SA23A-4051:
Geomagnetically conjugate observations of ionospheric and thermospheric variations accompanied with a midnight brightness wave at low latitudes

Tuesday, 16 December 2014
Daisuke Fukushima, Nagoya University, Nagoya, Japan, Kazuo Shiokawa, Nagoya University, Solar terrestrial Environment Laboratory, Nagoya, Japan, Yuichi Otsuka, Nagoya Univ, Nagoya, Japan, Minoru Kubota, Natl Inst Info & Commctn Tech, Tokyo, Japan, Tatsuhiro Yokoyama, National Institute of Information and Communications Technolog, Koganei, Japan, Michi Nishioka, NICT National Institute of Information and Communications Technology, Tokyo, Japan, Siramas Komonjinda, Chiang Mai University, Chiangmai, Thailand and Clara Y Yatini, Indonesian National Institute of Aeronautics and Space, Bandung, Indonesia
Abstract:
A midnight brightness wave (MBW) is the phenomenon that the OI (630-nm) airglow enhancement propagates poleward once at local midnight. In this study, we first conducted geomagnetically conjugate observations of 630nm airglow for an MBW at conjugate stations. An airglow enhancement which is considered to be an MBW was observed in the 630-nm airglow images at Kototabang, Indonesia (geomagnetic latitude (MLAT): 10.0S) at around local midnight from 1540 to 1730 UT (from 2240 to 2430 LT) on 7 February 2011. This MBW was propagating south-southwestward, which is geomagnetically poleward, with a velocity of 290 m/s. However, similar wave was not observed in the 630-nm airglow images at Chiang Mai, Thailand (MLAT: 8.9N), which is close to being conjugate point of Kototabang.
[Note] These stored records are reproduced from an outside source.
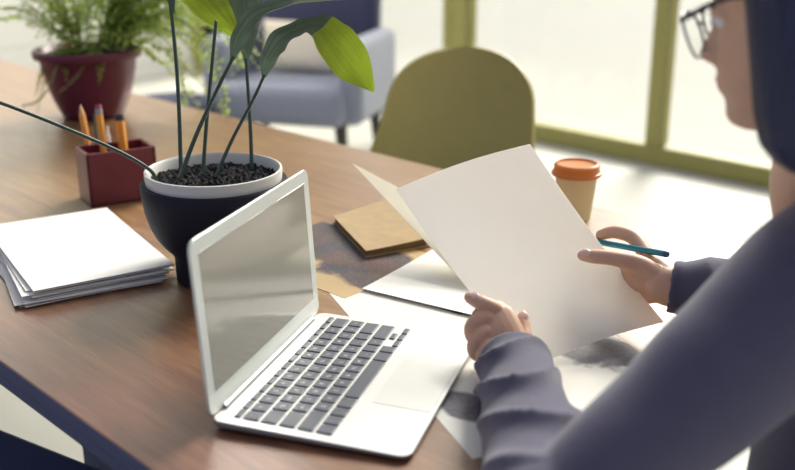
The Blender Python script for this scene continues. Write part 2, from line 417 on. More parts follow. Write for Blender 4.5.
# ------------------------------------------------------------------ laptop
LAP = Matrix([[LM[0][0], LM[0][1], 0, 0], [LM[1][0], LM[1][1], 0, 0], [0, 0, 1, TZ+.0012], [0, 0, 0, 1]])
lp = thing('laptop', 'slim silver laptop standing open on the table, screen facing right', 'laptop', LAP @ Vector((.11, .16, 0)))
LW, LD = .325, .2297
def rounded_plate(x0, x1, y0, y1, r, zt, zb, inset=.004, n=6, skew=None):
    """plate with rounded corners and a softened rim; zt/zb functions of x"""
    bm = bmesh.new()
    def outline(d):
        pts = []
        for cx, cy, a0 in ((x1-r, y1-r, 0), (x0+r, y1-r, 90), (x0+r, y0+r, 180), (x1-r, y0+r, 270)):
            for k in range(n+1):
                a = math.radians(a0+90*k/n); pts.append((cx+(r-d)*math.cos(a), cy+(r-d)*math.sin(a)))
        return pts
    rings = [[bm.verts.new((x, y, f(x))) for x, y in outline(d)] for d, f in
             ((inset*1.5, zb), (inset*.4, lambda x: zb(x)*.75+zt(x)*.25), (0, lambda x: zb(x)*.45+zt(x)*.55), (0, lambda x: zt(x)-.0012), (.0009, zt))]
    for a, b_ in zip(rings, rings[1:]):
        for i in range(len(a)): bm.faces.new((a[i], a[(i+1) % len(a)], b_[(i+1) % len(a)], b_[i]))
    bm.faces.new(rings[0][::-1]); bm.faces.new(rings[-1]); return bm
ZT = lambda x: .0125 - .0055*max(0, min(1, x/LD))
bm = rounded_plate(-.006, LD, 0, LW, .014, ZT, lambda x: .001)
bmesh.ops.transform(bm, matrix=LAP, verts=bm.verts[:])
base = obj('base', bm, M_alu, lp, smooth=False)
for f in base.data.polygons: f.material_index = 0 if f.normal.z > .9 else 1
base.data.materials.append(M_alu_edge)
# keys
def glyph_mesh(ch, size):
    cu = bpy.data.curves.new('g', 'FONT'); cu.body = ch; cu.size = size; cu.align_x = 'CENTER'; cu.align_y = 'CENTER'; cu.resolution_u = 2
    o = bpy.data.objects.new('g', cu); col.objects.link(o)
    dg = bpy.context.evaluated_depsgraph_get(); dg.update()
    me = bpy.data.meshes.new_from_object(o.evaluated_get(dg)); bpy.data.objects.remove(o); bpy.data.curves.remove(cu); return me
KY0, KY1 = .0135, .3125; U = (KY1-KY0)/14.5
KX = .0155
rows = []
rows.append([('', 1.035)]*14)
rows.append([(c, 1) for c in '`1234567890-='] + [('', 1.5)])
rows.append([('', 1.5)] + [(c, 1) for c in 'QWERTYUIOP[]\\'])
rows.append([('', 1.75)] + [(c, 1) for c in "ASDFGHJKL;'"] + [('', 1.75)])
rows.append([('', 2.25)] + [(c, 1) for c in 'ZXCVBNM,./'] + [('', 2.25)])
rows.append([('', 1), ('', 1), ('', 1), ('', 1.25), ('', 5), ('', 1.25), ('', 1)])
xh = [.0105] + [.0222]*4 + [.0222]
xr = KX
def key(x0, x1, y0, y1, ch=''):
    g = .0016; bm = bmesh.new()
    z = ZT((x0+x1)/2); tilt = Matrix.Rotation(math.atan(.0055/LD), 4, 'Y')
    bx = box(bm, (x0+g, y0+g, z-.0004), (x1-g, y1-g, z+.0017), bevel=.0009, seg=2)
    n0 = len(bm.faces)
    if ch:
        me = glyph_mesh(ch, .0075)
        b2 = bmesh.new(); b2.from_mesh(me); bpy.data.meshes.remove(me)
        b2.transform(Matrix.Translation(((x0+x1)/2, (y0+y1)/2, z+.00178)) @ Matrix.Rotation(math.radians(90), 4, 'Z'))
        tm = bpy.data.meshes.new('t')
        for f in b2.faces: f.material_index = 1
        b2.to_mesh(tm); b2.free(); bm.from_mesh(tm); bpy.data.meshes.remove(tm)
    bmesh.ops.transform(bm, matrix=LAP, verts=bm.verts[:])
    return obj('key', bm, None, base, smooth=False, mats=[M_key, M_glyph])
for ri, row in enumerate(rows):
    y = KY0
    for ch, wu in row:
        key(xr, xr+xh[ri], y, y+wu*U, ch); y += wu*U
    if ri == 5:
        for q in range(3):
            if q == 1: key(xr, xr+xh[ri]/2, y+q*U, y+(q+1)*U)
            key(xr+xh[ri]/2, xr+xh[ri], y+q*U, y+(q+1)*U)
    xr += xh[ri]
bm = rounded_plate(.1515, .2245, .100, .224, .004, lambda x: ZT(x)+.0004, lambda x: ZT(x)-.0006, .0003)
bmesh.ops.transform(bm, matrix=LAP, verts=bm.verts[:]); obj('trackpad', bm, mat('trackpad_glass', srgb(222, 222, 218), .36, .35, var=.01), base, smooth=False)
bm = bmesh.new(); tube(bm, [LAP @ Vector((-.004, .03, .0125)), LAP @ Vector((-.004, LW-.03, .0125))], [.0055]*2, n=16, k=1, cap='flat'); obj('hinge', bm, M_alu_edge, lp)
# lid: local (u = up along lid, y) rotated about hinge
TH = 1.5141; LL_ = .2102
LIDM = LAP @ Matrix.Translation((-.004, 0, .0128)) @ Matrix(((-math.cos(TH), 0, math.sin(TH), 0), (0, 1, 0, 0), (math.sin(TH), 0, math.cos(TH), 0), (0, 0, 0, 1)))
bm = rounded_plate(.001, LL_, 0, LW, .013, lambda x: .0, lambda x: -.005, .003)
bmesh.ops.transform(bm, matrix=LIDM, verts=bm.verts[:])
lid = obj('lid', bm, M_bezel, lp, smooth=False)
bm = rounded_plate(.026, LL_-.017, .0165, LW-.0165, .0015, lambda x: .0003, lambda x: -.001, .0002)
bmesh.ops.transform(bm, matrix=LIDM, verts=bm.verts[:]); obj('screen', bm, M_screen, lid, smooth=False)

# ------------------------------------------------------------------ loose prints on the table
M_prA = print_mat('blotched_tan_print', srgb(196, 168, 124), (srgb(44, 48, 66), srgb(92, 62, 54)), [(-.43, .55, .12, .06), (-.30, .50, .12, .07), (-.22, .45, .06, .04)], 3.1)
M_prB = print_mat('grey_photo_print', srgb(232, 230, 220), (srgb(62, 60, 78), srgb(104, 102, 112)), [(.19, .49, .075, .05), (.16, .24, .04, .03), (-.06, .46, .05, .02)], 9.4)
def sheet_rect(cx, cy, w_, h_, yaw, z, th=.0006, bend=None):
    c, s = math.cos(yaw), math.sin(yaw)
    def fn(u, v):
        x, y = (u-.5)*w_, (v-.5)*h_
        zz = z + (bend(u, v) if bend else 0)
        return Vector((cx+x*c-y*s, cy+x*s+y*c, TZ+zz))
    return patch(fn, 14, 12, th)
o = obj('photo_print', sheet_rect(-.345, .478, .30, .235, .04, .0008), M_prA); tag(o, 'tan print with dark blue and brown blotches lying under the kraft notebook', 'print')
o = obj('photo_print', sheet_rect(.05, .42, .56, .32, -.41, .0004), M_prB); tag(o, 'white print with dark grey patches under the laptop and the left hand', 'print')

# ------------------------------------------------------------------ navy planter with leafy plant
pc = Vector((-.400, .289, TZ))
pp = thing('potted_plant', 'tall broad leaved plant in a navy black pot with white rim behind the laptop', 'potted plant', pc)
bm = bmesh.new()
ZS = 1.085
lathe(bm, [(a_, b_*ZS) for a_, b_ in [(.060, .0), (.068, .003), (.069, .038), (.073, .045), (.084, .056), (.095, .070), (.103, .087), (.1085, .106), (.1115, .128), (.1125, .145), (.1105, .1475), (.1, .147), (.098, .12), (.08, .09), (.02, .08)]], 64, pc)
obj('pot', bm, M_pot, pp)
bm = bmesh.new()
lathe(bm, [(a_, b_*ZS) for a_, b_ in [(.100, .128), (.1035, .1285), (.1035, .146), (.105, .160), (.1045, .1632), (.1015, .1638), (.0985, .161), (.0965, .14), (.094, .128)]], 64, pc, cap0=False, cap1=False)
bm.verts.ensure_lookup_table()
obj('rim', bm, M_rim, pp)
bm = bmesh.new()
n_ = 44; rings = []
cv = bm.verts.new(pc+Vector((0, 0, .166)))
for i in range(1, n_+1):
    r = .0975*i/n_
    rings.append([bm.verts.new(pc+Vector((r*math.cos(a), r*math.sin(a), .160 + .006*noise.noise(Vector((r*math.cos(a)*60, r*math.sin(a)*60, 0)))+.007*noise.noise(Vector((r*math.cos(a)*170, r*math.sin(a)*170, 4))))))
                  for a in [2*math.pi*k/140 for k in range(140)]])
for k in range(140): bm.faces.new((cv, rings[0][k], rings[0][(k+1) % 140]))
for a, b_ in zip(rings, rings[1:]):
    for k in range(140): bm.faces.new((a[k], b_[k], b_[(k+1) % 140], a[(k+1) % 140]))
obj('soil', bm, M_soil, pp, smooth=False)
def stem(pts, r0=.0042, r1=.003, m=M_stem):
    r0 *= .76; r1 *= .76
    bm = bmesh.new(); n = len(pts); tube(bm, [P(*p) for p in pts], [r0+(r1-r0)*i/(n-1) for i in range(n)], n=10, k=6); return obj('stem', bm, m, pp)
def leaf(pts, widths, sides, m, fold=.25, k=8, m2=None, split=.5):
    """pts: centre line (px,py,d); widths: half widths in m; sides: image-plane angle (deg) of the blade's cross direction + depth tilt"""
    Q, Wd = resample([P(*p) for p in pts], [(w_, 0.001) for w_ in widths], k)
    SA, _ = resample([(a, b, c) for a, b, c in [(s[0], s[1], 0) for s in sides]], [1]*len(sides), k)
    bm = bmesh.new(); uvl = bm.loops.layers.uv.new('UVMap'); rows_ = []; C_ = 8
    R_, U_, F_ = Vector(RW[0]), Vector(RW[1]), Vector(RW[2])
    for i, q in enumerate(Q):
        a, tl = math.radians(SA[i].x), math.radians(SA[i].y)
        sd_ = (R_*math.cos(a)+U_*math.sin(a))*math.cos(tl)+F_*math.sin(tl)
        tan = (Q[min(i+1, len(Q)-1)]-Q[max(i-1, 0)]).normalized(); sd_ = (sd_-tan*sd_.dot(tan)).normalized(); nr = tan.cross(sd_)
        row = []
        for j in range(-C_, C_+1):
            s_ = j/C_; wv = .0015*math.sin(i*.8+s_*2)
            row.append(bm.verts.new(q+sd_*(Wd[i][0]*s_)+nr*(Wd[i][0]*fold*(abs(s_)**1.5)+wv*abs(s_))))
        rows_.append(row)
    for i in range(len(rows_)-1):
        for j in range(2*C_):
            f = bm.faces.new((rows_[i][j], rows_[i][j+1], rows_[i+1][j+1], rows_[i+1][j]))
            for lo, (a, b_) in zip(f.loops, ((j, i), (j+1, i), (j+1, i+1), (j, i+1))): lo[uvl].uv = (a/(2*C_), b_/len(rows_))
    if m2:
        for f in bm.faces:
            if f.loops[0][uvl].uv.y > split: f.material_index = 1
    bmesh.ops.solidify(bm, geom=bm.faces[:], thickness=.0006)
    return obj('leaf', bm, None, pp, mats=[m, m2] if m2 else [m])
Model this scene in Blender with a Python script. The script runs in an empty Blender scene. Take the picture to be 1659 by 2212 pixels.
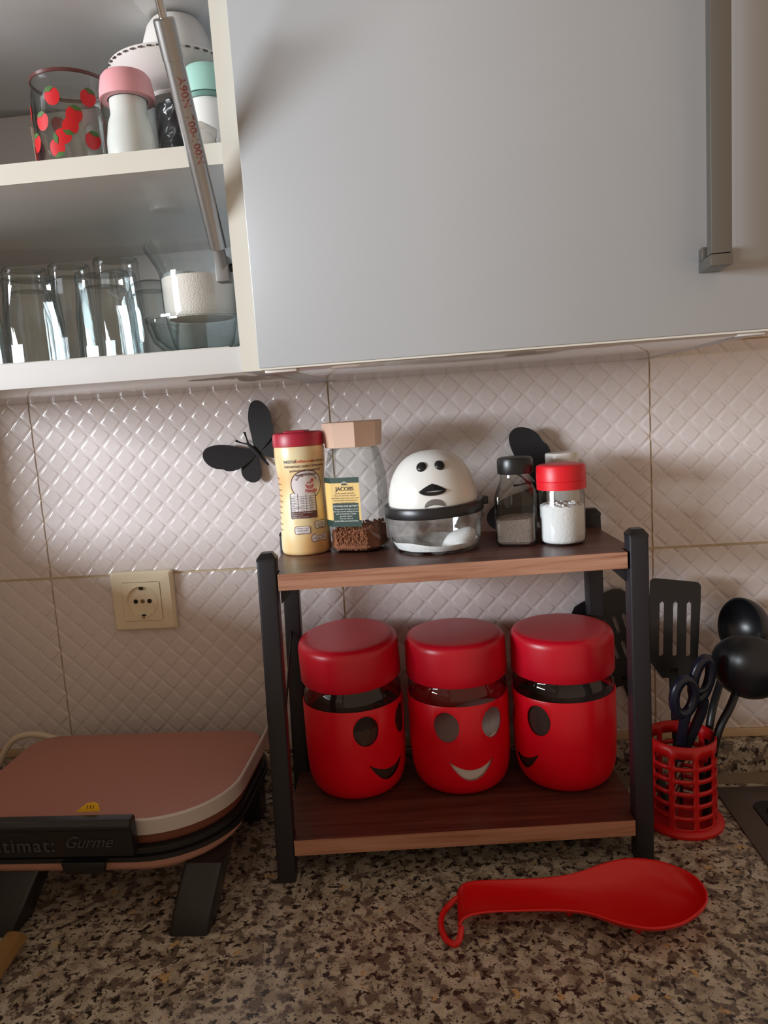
import bpy, bmesh, math, random
from mathutils import Vector, Matrix
random.seed(7)
sc = bpy.context.scene
C = sc.collection
PI = math.pi
rad = math.radians

# ------------------------------------------------------------------ camera, light, exposure
cam_d = bpy.data.cameras.new('camera')
cam_d.sensor_fit = 'VERTICAL'; cam_d.sensor_height = 24.0; cam_d.lens = 24.0 * 1599.7 / 2212.0
cam_d.clip_start = 0.01
cam = bpy.data.objects.new('camera', cam_d); C.objects.link(cam)
r_ = Vector((0.9947, 0.0776, -0.0675)); f_ = Vector((-0.0863, 0.9868, -0.1371)).normalized()
r_ = (r_ - f_ * r_.dot(f_)).normalized(); u_ = r_.cross(f_)
M = Matrix((( r_.x, u_.x, -f_.x, 0.54416), (r_.y, u_.y, -f_.y, -0.95018), (r_.z, u_.z, -f_.z, 0.50180), (0, 0, 0, 1)))
cam.matrix_world = M
sc.camera = cam

sc.view_settings.view_transform = 'Standard'
sc.view_settings.look = 'None'
sc.view_settings.gamma = 1.0
sc.view_settings.use_curve_mapping = False
sc.view_settings.exposure = 0.0
sc.cycles.transparent_max_bounces = 32
sc.cycles.max_bounces = 8
sc.cycles.caustics_reflective = False
sc.cycles.caustics_refractive = False

world = bpy.data.worlds.new('room_ambience'); sc.world = world
world.use_nodes = True
world.node_tree.nodes['Background'].inputs['Color'].default_value = (1.0, 0.74, 0.54, 1)
world.node_tree.nodes['Background'].inputs['Strength'].default_value = 0.47

# daylight outside the kitchen window in the left wall
ld = bpy.data.lights.new('window_daylight', 'AREA'); ld.shape = 'RECTANGLE'
ld.size = 1.2; ld.size_y = 0.5; ld.energy = 120.0; ld.color = (0.86, 0.93, 1.0)
lo = bpy.data.objects.new('window_daylight', ld); C.objects.link(lo)
lo.location = (-1.80, -1.65, 0.74)
lo.rotation_euler = (rad(90), 0, rad(-90))     # shines towards +x

# ------------------------------------------------------------------ material helpers
def lin(c):
    out = []
    for v in c[:3]:
        v = v / 255.0
        out.append(v / 12.92 if v <= 0.04045 else ((v + 0.055) / 1.055) ** 2.4)
    return (out[0], out[1], out[2], 1.0)
MATS = {}
def nodes_of(m): return m.node_tree.nodes, m.node_tree.links
def mat(name, col, rough=0.5, metal=0.0, spec=0.5, var=0.0, vscale=40.0, bump=0.0, bscale=200.0, coat=0.0):
    if name in MATS: return MATS[name]
    m = bpy.data.materials.new(name); m.use_nodes = True
    n, l = nodes_of(m); b = n['Principled BSDF']
    b.inputs['Base Color'].default_value = lin(col)
    b.inputs['Roughness'].default_value = rough
    b.inputs['Metallic'].default_value = metal
    b.inputs['Specular IOR Level'].default_value = spec
    b.inputs['Coat Weight'].default_value = coat
    tc = n.new('ShaderNodeTexCoord')
    if var > 0:
        nt = n.new('ShaderNodeTexNoise'); nt.inputs['Scale'].default_value = vscale; nt.inputs['Detail'].default_value = 3
        l.new(tc.outputs['Object'], nt.inputs['Vector'])
        mx = n.new('ShaderNodeMix'); mx.data_type = 'RGBA'
        c = lin(col)
        mx.inputs['A'].default_value = (c[0]*(1-var), c[1]*(1-var), c[2]*(1-var), 1)
        mx.inputs['B'].default_value = (min(1, c[0]*(1+var)), min(1, c[1]*(1+var)), min(1, c[2]*(1+var)), 1)
        l.new(nt.outputs['Fac'], mx.inputs['Factor']); l.new(mx.outputs['Result'], b.inputs['Base Color'])
    if bump > 0:
        nb = n.new('ShaderNodeTexNoise'); nb.inputs['Scale'].default_value = bscale
        l.new(tc.outputs['Object'], nb.inputs['Vector'])
        bp = n.new('ShaderNodeBump'); bp.inputs['Strength'].default_value = bump; bp.inputs['Distance'].default_value = 0.001
        l.new(nb.outputs['Fac'], bp.inputs['Height']); l.new(bp.outputs['Normal'], b.inputs['Normal'])
    MATS[name] = m
    return m
def ramp(n, stops, interp='LINEAR'):
    r = n.new('ShaderNodeValToRGB'); r.color_ramp.interpolation = interp
    e = r.color_ramp.elements
    while len(e) < len(stops): e.new(0.5)
    for i, (p, c) in enumerate(stops):
        e[i].position = p; e[i].color = lin(c)
    return r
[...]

This result indicates that the MBW does not have geomagnetic conjugacy. We simultaneously observed thermospheric neutral winds observed by a co-located Fabry-Perot interferometer at Kototabang. The observed meridional winds turned from northward (geomagnetically equatorward) to southward (geomagnetically poleward) just before the MBW was observed. The bottomside ionospheric heights observed by ionosondes rapidly decreased at Kototabang and slightly increased at Chiang Mai simultaneously with the MBW passage. In the presentation, we discuss the MBW generation by the observed poleward neutral winds at Kototabang, and the cause of the coinciding small height increase at Chiang Mai by the polarization electric field inside the observed MBW at Kototabang.